Saviano has been a voice of the young Italian generation who wants to break with the past. This author said: I don't want to go into politics, I don't like to do that, I am not good at it, but I do want to be political. We all have to do politics for the sake of our corrupted country. Saviano' s public appearances have become some kind of cathartic apotheosis: Italians do read the books, they see the movie Gomorra, they go to see him, they know it matters.
I happened to be in a restaurant as Saviano ate with a few friends and supporters, his face hidden under a billed hat and his shoulders hunched.

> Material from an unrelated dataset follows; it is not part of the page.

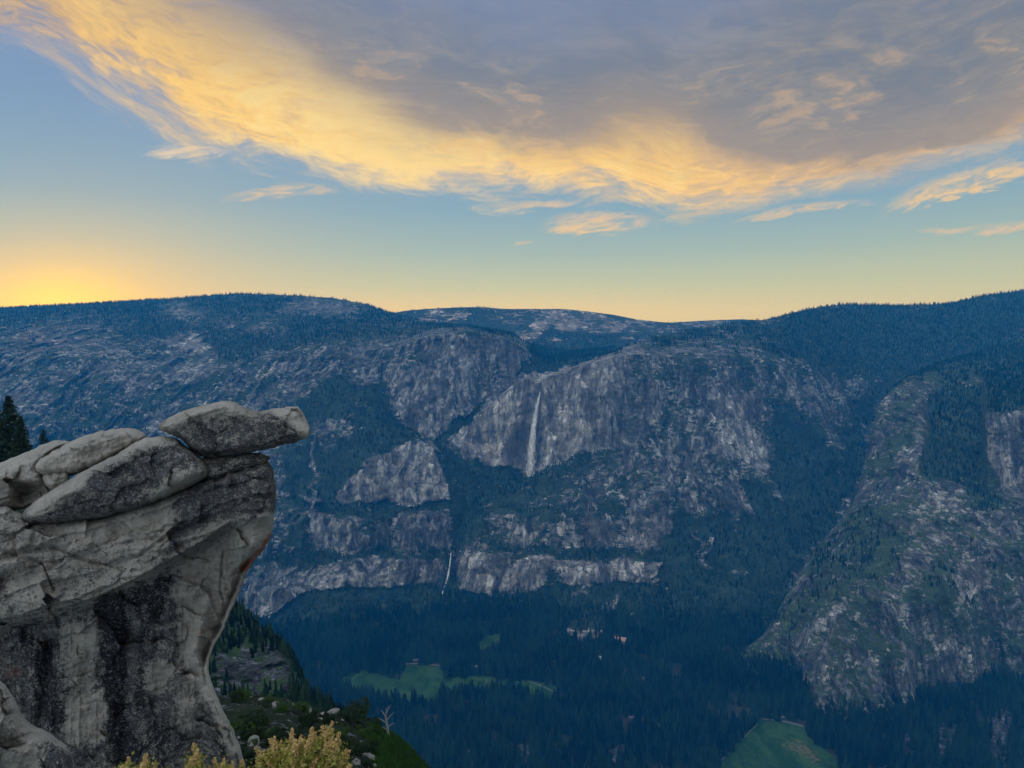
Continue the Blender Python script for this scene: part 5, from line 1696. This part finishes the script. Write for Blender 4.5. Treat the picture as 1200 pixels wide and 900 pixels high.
PM.poly([(214, 765), (232, 760), (250, 790), (272, 840), (290, 890), (280, 895), (250, 830), (232, 800)], 1.0, 2)  # lit edge of the stem, its light put into the pale tone


def main_relief(x, y):
    e = np.interp(x, EDGE_X, EDGE_Y)
    ov = sstep(y - e, -3, 16) * 0.95 + sstep(y - e, 10, 130) * 0.55        # the face under the ledge leans back
    lump = -0.75 * np.exp(-(((x - 298) / 22) ** 2 + ((y - 630) / 24) ** 2))
    under = sstep(y - (668 - (x - 276) * 0.95), -4, 6) * sstep(x, 262, 285) * 0.3 * (y > 600)
    # rib that runs down the right side like a stem
    rx = np.interp(y, [690, 730, 765, 800, 850, 900, 960], [244, 236, 228, 246, 270, 286, 296])
    rib = -0.55 * np.exp(-((x - rx) / 9.0) ** 2) * sstep(y, 690, 740)
    hollow = 0.18 * np.exp(-(((x - 262) / 12) ** 2)) * sstep(y, 690, 720) * sstep(y, 800, 760)
    # joints crossing the upper block
    j1 = np.exp(-((y - np.interp(x, [-90, 0, 60, 120, 165, 205, 260], [690, 655, 640, 664, 650, 622, 600])) / 2.6) ** 2) * 0.14
    j2 = np.exp(-((y - np.interp(x, [-90, 0, 20, 50, 62], [640, 645, 650, 660, 690])) / 2.6) ** 2) * 0.16 * (x < 64)
    st = np.exp(-((x - np.interp(y, [690, 760, 900], [152, 150, 148])) / 10) ** 2) * 0.22 * sstep(y, 695, 730)
    st2 = np.exp(-((x - np.interp(y, [730, 860], [62, 48])) / 9) ** 2) * 0.25 * sstep(y, 735, 760)
    c1 = np.exp(-((x - np.interp(y, [640, 690, 705], [262, 258, 262])) / 1.6) ** 2) * 0.12 * sstep(y, 640, 650) * sstep(y, 712, 700)
    step2 = -sstep(y - np.interp(x, [-90, 0, 60, 110, 190, 262, 330], [615, 612, 622, 640, 634, 612, 604]), -3, 6) * 0.22 * (y < e)
    # exfoliation sheets of the upper block, rising to the right
    lay = (y + 0.30 * x + fbm(x / 45, y / 30, x * 0 + 4.4, 4, 303) * 16) / 25.0
    fr = lay - np.floor(lay)
    amp = 0.5 + 0.5 * vnoise(np.floor(lay), x / 60, x * 0, 311)
    sheet = (np.where(fr < 0.10, fr / 0.10, (1 - fr) / 0.90) - 0.5) * 0.17 * amp * (1 - sstep(y - e, -6, 4))
    vert = (ridged(x / 17, y / 120, x * 0 + 1.1, 3, 321) - 0.5) * 0.22 * sstep(y - e, 4, 30)
    return sheet - vert + ov + lump + under + rib + hollow + j1 + j2 + st + st2 + c1 + step2


rock("overhang_rock", [(-80, 612), (0, 590), (28, 604), (60, 608), (110, 604), (150, 594), (190, 580), (215, 570), (250, 556), (285, 546), (312, 538), (321, 550), (324, 572), (322, 600), (320, 622), (312, 640), (292, 664), (282, 690), (272, 714), (260, 740), (246, 766), (244, 790), (256, 820), (270, 850), (281, 872), (290, 905), (296, 1000), (-80, 1000)],
     lambda x, y: 21.0 + sstep(y, 700, 960) * 0.6, 1.6, 4.5, 13, main_relief,
     {'lichen': lambda x, y, s: LM.get(x, y), 'streak': lambda x, y, s: SM.get(x, y), 'rust': lambda x, y, s: RM.get(x, y), 'pale': lambda x, y, s: PM.get(x, y)},
     "huge weathered granite outcrop with black water streaks that carries the stacked boulders", 1.0, 77)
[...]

Cops peered through the windows every other minute, and Saviano seemed to have the weight of the world on his back. He listened much more than he talked.
He reminded me of many political Balkan activists, mostly anonymous, who had no personal joys and private lives or youth, because of the wars. His hat looked paramilitary, like the cap my teenage father wore as a Communist partisan fighting Nazis. Even the people dining with Saviano had the furtive, let's-be-cool look of draft-dodgers during the Milosevic regime, people going on with daily life so as not to be pounced on.
Against social evils that are vast and centuries old, it seems so little just to write a book, a movie, or state a personal No... Even when the books and voices achieve a huge success and reach a vast audience, does that diminish the cocaine business and its drug mafias? Everybody knows the state of the matters in Italy, just as they know in Sinaloa and Tijuana, where cocaine soap operas are on TV every day and the journalists are gunned down in dozens.
Writers are like black ants in the white bowl of literature, set on the rotating earth. Still, we can offer our words and our lives, since that's what we have to offer. Blaga Dimitrovna (a Bulgarian poet Saviano quotes) says: I am not afraid of being stepped upon, the trampled grass will become a path!